Per parlare dello sviluppo urbano ai giorni d’oggi si potrebbe partire dalle parole di Edward Gleaser, Professore di Economia all’Università di Harvard, argomentando che le città possono generare un nuovo sviluppo economico e nuove interazioni sociali solo attraverso una maggiore crescita in dimensione e altezza. Sicuramente sapere che la Cina, da sola, sta generando più città di quante ne siano mai state costruite in tutta la storia dell’uomo è un’altra argomentazione a favore del professore quando, su The Atlantic nel Marzo del 2011, scrive che le restrizioni sull’uso del suolo dovrebbero essere ridefinite in quanto legano le città al loro passato limitandone le possibilità per il futuro: “If cities can’t build up, then they willbuild out. If building in a city is frozen, then growth will happen somewhere else“.
Le sue parole risultano indubbiamente di grande interesse in un’epoca dove, per la prima volta in assoluto, la popolazione urbana del pianeta supera quella rurale e la necessità di nuovi spazi potrebbe diventare il grande problema da risolvere per le città europee, che si basano proprio sulle normative per conservare i loro caratteri morfologici e culturali.
Ma le risposte non tardano ad arrivare e, già nel 2012, Muck Petzet, curatore del padiglione tedesco alla Biennale di Venezia, propone, sotto lo slogan “Reduce/Reuse /Recycle“, un’architettura dell’oggi che non dovrebbe occuparsi di costruire, ma di reinterpretare e riutilizzare quello che di costruito già c’è.
E a partire proprio da questa risposta, perché non parlare del progetto svizzero “Im Viadukt” dello studio EM2N, un bell’esempio dove l’azione di “infill” sostituisce quella di “build up”.
Situato a nord-ovest della stazione ferroviaria della città di Zurigo, un monumentale viadotto ferroviario eretto nel 1894 divideva la nuova area di sviluppo residenziale dallo storico quartiere industriale.
Ma questo imponente viadotto è molto di più che un semplice ponte. Lo studio EM2N lo descrive come una catena montuosa artificiale che attraversa la città in una scala più topografica che architettonica.
Quello di cui si preoccupa lo studio è la strategia progettuale, prima ancora della forma architettonica. L’obiettivo era di reinterpretare l’elemento infrastrutturale in un parco lineare che divenisse luogo per attività culturali, lavorative e di intrattenimento. Questo nuovo programma prende vita da due fondamentali impulsi urbani: l’idea di trasformare il viadotto da barriera urbana ad elemento connettivo lineare e, da questa azione, rigenerare i confinanti spazi esterni.

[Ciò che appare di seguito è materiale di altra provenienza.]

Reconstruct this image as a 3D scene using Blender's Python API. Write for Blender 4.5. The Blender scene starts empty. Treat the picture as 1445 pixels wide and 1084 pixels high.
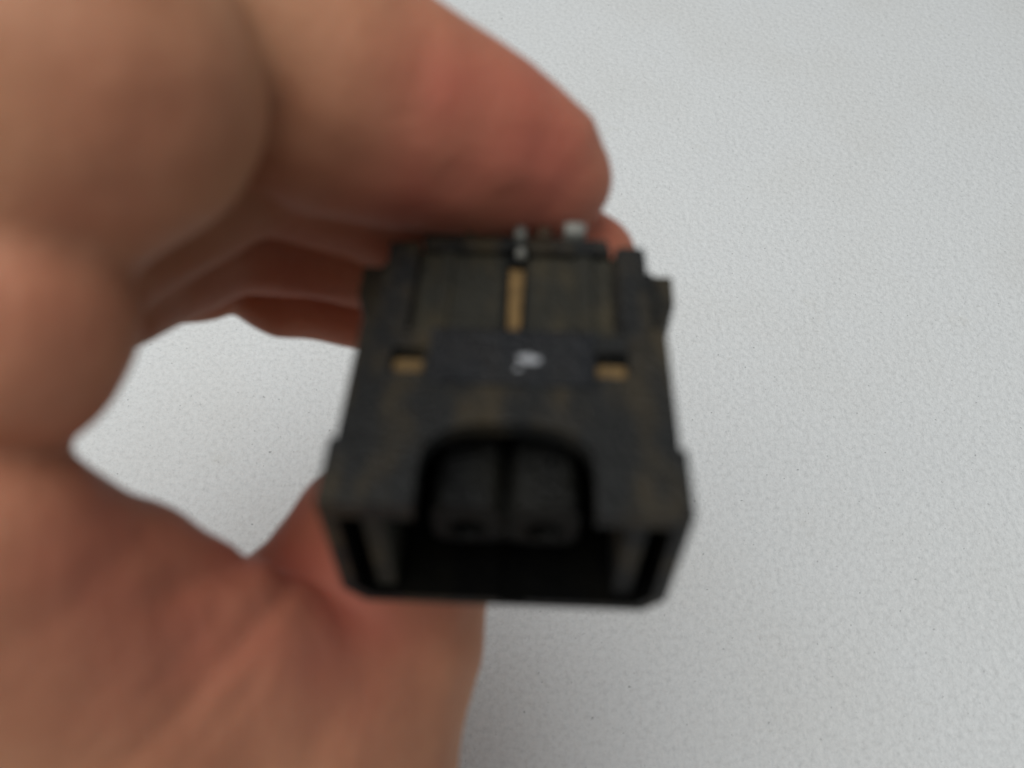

“We viewed the ambivalence of a large-scale connecting machine and a linear building as a fundamental quality and used it as the architectural leitmotiv to symbiotically connect the new uses with the viaduct structure, including the characteristic Cyclopean masonry as atmospheric element. The new structures are deliberately restrained so as to emphasise the existing arches.”
–EM2N
Oggi tra i 53 archi del viadotto sono stati disposti caffetterie e negozi, mentre nella parte iniziale si trova il mercato coperto che, definito da spazi triangolari, trova posto nella biforcazione tra i due binari. Anche un nuovo percorso ciclabile e pedonale, che corre lungo la parte più bassa delle due linee ferroviarie, agevola l’accessibilità al quartiere.
La linearità del progetto è sottolineata dalla banda orizzontale che definisce l’affaccio dei nuovi locali e che si preoccupa di mantenere un rispetto per la preesistenza, non alterando la scansione morfologica data dagli archi.
Particolare risulta anche il disegno degli interni che, caratterizzato da una struttura mista che va dall’acciaio a pannelli di legno prefabbricati, viene ben illuminato da una luce zenitale mediante una scansione di cupole poste in sommità delle nuove strutture.
La capacità di aver trasformato una barriera architettonica in un elemento di forte connettività urbana mette in evidenza la grande intelligenza strategica dello studio, che seppure con forme semplici non rinuncia a ridare all’aera un nuovo valore civico attraverso un elegante intervento architettonico.
E alla domanda di Muck Petzet se sia quindi possibile creare un nuovo sistema di valori per l’architettura proprio ripartendo dall’esistente lo studio EM2N, con il suo progetto, risponde egregiamente.
“Built architecture posses the right to exist-just because it is already there. Years or decennials ago someone has spent a lot of energy to build these things. This energy is stored in the building and will be released if you destroy and rebuild. Like all manmade things which contain energy and ressources, architecture should be kept in use as long as possible to reduce the overall impact of their creation”.